The dominoes are lined up perfectly disastrously. If one guy leaves, certainly if two guys leave, why would the others stay, particularly because the only reason to remain is the best one of all: The Jackets have a strong team, with an open window to win sometime over the next few seasons. But come July 1, other clubs will offer the same opportunity in a place these players might rather be.

Of course Davidson and Kekalainen, hockey versions of Joe Hardy, signed on the bottom line with Mr. Applegate in the hopes of more than just one good spring. And the rout of Tampa Bay showed the shot they took wasn’t a long one at all. Having eliminated the best team, the Jackets were as good as anybody, just not clearly better than Boston, which having rid the playoffs of Columbus, probably now has the best chance to win.

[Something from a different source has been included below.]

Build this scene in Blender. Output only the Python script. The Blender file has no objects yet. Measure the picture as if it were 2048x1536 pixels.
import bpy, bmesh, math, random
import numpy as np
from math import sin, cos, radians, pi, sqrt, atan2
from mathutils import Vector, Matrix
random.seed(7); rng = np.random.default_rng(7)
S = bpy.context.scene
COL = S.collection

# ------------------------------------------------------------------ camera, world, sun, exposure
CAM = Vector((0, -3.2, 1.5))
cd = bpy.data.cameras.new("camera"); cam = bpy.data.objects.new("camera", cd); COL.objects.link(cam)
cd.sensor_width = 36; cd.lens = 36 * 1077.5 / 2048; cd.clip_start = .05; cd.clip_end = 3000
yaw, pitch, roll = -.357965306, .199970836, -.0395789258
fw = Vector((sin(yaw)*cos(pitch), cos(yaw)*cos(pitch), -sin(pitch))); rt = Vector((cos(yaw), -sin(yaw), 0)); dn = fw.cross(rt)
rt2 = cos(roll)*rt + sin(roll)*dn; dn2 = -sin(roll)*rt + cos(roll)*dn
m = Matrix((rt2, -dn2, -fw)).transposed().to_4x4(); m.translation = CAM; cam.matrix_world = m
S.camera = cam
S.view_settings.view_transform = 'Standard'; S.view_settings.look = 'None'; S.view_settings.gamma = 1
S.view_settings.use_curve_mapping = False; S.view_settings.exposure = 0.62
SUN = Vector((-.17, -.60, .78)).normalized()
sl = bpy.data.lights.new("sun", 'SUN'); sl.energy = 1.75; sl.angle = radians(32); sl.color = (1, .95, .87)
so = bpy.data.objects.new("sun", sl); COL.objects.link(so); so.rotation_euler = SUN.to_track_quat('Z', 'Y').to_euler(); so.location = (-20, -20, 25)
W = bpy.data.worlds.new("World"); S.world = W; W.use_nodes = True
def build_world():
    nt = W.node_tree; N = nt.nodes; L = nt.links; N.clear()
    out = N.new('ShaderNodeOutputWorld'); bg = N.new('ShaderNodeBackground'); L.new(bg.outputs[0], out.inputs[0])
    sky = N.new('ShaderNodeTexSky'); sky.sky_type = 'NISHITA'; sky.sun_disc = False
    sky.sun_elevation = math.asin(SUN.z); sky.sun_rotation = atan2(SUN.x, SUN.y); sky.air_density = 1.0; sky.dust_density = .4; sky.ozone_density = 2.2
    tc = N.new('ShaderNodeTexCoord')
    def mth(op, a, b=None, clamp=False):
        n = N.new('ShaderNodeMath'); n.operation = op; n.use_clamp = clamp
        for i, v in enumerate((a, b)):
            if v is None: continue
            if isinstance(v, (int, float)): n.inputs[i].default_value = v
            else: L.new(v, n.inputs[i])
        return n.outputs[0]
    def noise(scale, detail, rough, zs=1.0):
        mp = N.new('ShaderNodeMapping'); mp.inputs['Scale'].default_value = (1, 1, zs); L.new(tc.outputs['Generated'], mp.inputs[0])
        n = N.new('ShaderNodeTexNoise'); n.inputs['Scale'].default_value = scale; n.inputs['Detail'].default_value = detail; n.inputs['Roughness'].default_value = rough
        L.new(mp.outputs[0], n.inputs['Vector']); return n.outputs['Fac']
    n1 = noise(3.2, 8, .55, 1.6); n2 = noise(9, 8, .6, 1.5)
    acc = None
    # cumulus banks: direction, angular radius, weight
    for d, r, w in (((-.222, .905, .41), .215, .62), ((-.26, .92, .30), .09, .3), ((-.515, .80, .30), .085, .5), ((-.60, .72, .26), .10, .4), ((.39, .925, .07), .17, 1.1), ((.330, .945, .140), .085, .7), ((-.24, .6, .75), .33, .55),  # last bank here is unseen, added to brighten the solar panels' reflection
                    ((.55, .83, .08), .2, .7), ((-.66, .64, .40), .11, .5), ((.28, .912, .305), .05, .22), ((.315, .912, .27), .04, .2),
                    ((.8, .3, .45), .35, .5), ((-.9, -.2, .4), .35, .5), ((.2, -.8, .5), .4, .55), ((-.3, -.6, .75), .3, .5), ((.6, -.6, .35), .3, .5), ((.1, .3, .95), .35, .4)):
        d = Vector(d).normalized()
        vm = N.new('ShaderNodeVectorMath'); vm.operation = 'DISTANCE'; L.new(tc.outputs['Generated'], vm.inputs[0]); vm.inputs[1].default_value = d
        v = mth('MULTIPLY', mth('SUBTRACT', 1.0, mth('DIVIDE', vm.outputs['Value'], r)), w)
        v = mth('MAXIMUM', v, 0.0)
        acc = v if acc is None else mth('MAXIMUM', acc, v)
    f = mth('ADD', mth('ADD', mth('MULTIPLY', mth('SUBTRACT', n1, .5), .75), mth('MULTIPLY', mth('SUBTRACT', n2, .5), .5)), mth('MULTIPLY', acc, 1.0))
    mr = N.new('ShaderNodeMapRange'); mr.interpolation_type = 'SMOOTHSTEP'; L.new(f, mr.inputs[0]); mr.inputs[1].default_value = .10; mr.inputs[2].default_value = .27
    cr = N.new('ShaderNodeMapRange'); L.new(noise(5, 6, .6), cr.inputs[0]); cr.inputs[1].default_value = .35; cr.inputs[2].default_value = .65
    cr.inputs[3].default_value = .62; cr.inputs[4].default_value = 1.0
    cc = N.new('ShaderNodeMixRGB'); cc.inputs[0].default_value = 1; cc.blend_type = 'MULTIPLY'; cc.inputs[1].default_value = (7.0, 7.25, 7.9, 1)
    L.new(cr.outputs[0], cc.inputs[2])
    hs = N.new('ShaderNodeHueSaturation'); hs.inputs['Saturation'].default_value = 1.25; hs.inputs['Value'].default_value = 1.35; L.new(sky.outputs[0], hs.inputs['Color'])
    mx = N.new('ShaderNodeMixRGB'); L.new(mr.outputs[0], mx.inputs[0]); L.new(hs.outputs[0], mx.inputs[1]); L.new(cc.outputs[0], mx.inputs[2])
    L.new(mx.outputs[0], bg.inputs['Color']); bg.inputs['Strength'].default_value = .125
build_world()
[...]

It got away from the Jackets with that strangely low energy first two periods in Game Five that ultimately couldn’t be saved with a spirited comeback. It got away with four shots off the iron while the Jackets were still scoreless or within a goal in Game Six. It got away when the big guns went cold, the way it gets away from every team eliminated every year. It got away the day Tuukka Rask was born.

The Jackets were not the first good team to get beaten by a hot goalie, and will be far from the last, which makes the most compelling argument of all against the risk the Columbus bosses took. In a league of such balance you load up for a run of three to seven years, the odds being that in one of them things will go right, which it finally did for Washington, which, chances are, they still will for Tampa Bay.

San Jose’s window also is still open, even as Nashville’s appears to be closing, pending some legerdemain by David Poile. But at least the Predators have taken repeated runs, which in a league of soon to be 32 teams is about the best for which you can plan, fate in charge of the rest.

Certainly you don’t trade away so much future for juts one playoff series win, never the Blue Jackets’ intention, just what it now looks like they are left with.

“Don’t even go there,” Coach John Tortorella snapped Monday night when asked to reflect on the step forward the franchise had taken. “I’m not going to listen to that shit about an accomplishment. You go to the second round. I don’t even want to listen to it.”

But the coach will be left behind to deal with it. Part of the rationale for two No. Ones for Duchene, and two Number twos and Anthony Duclair for Ryan Dzingel was more prospects in the Jackets’ closet and opportunities down the road to get some picks back. Fine, but everybody believes they have prospects and only the rarest of them turn out to be Panarins, Bobrovskys or Duchenes. And more and more the cap era has taught teams to hang onto their picks.

The Jackets shot the wad regardless. “I would do it again in a second,” said Kekalainen. Poile still says the same today about his deadline trade in 2007 for Peter Forsberg, even if a big name, big time, player, didn’t get the Predators their first series win before being lost that summer. The trade still demonstrated a commitment by a franchise trying to get on the map.

You have to be in those cities to have a full feel for that. And you had to respect the Jackets’ reasoning and admire their courage. Still, the occasion of the Jackets elimination in the second round is only the first time Kekalainen will be asked whether it was worth it. The final test of the sanity of the GM and his moves will be if he is still saying that in three or four years.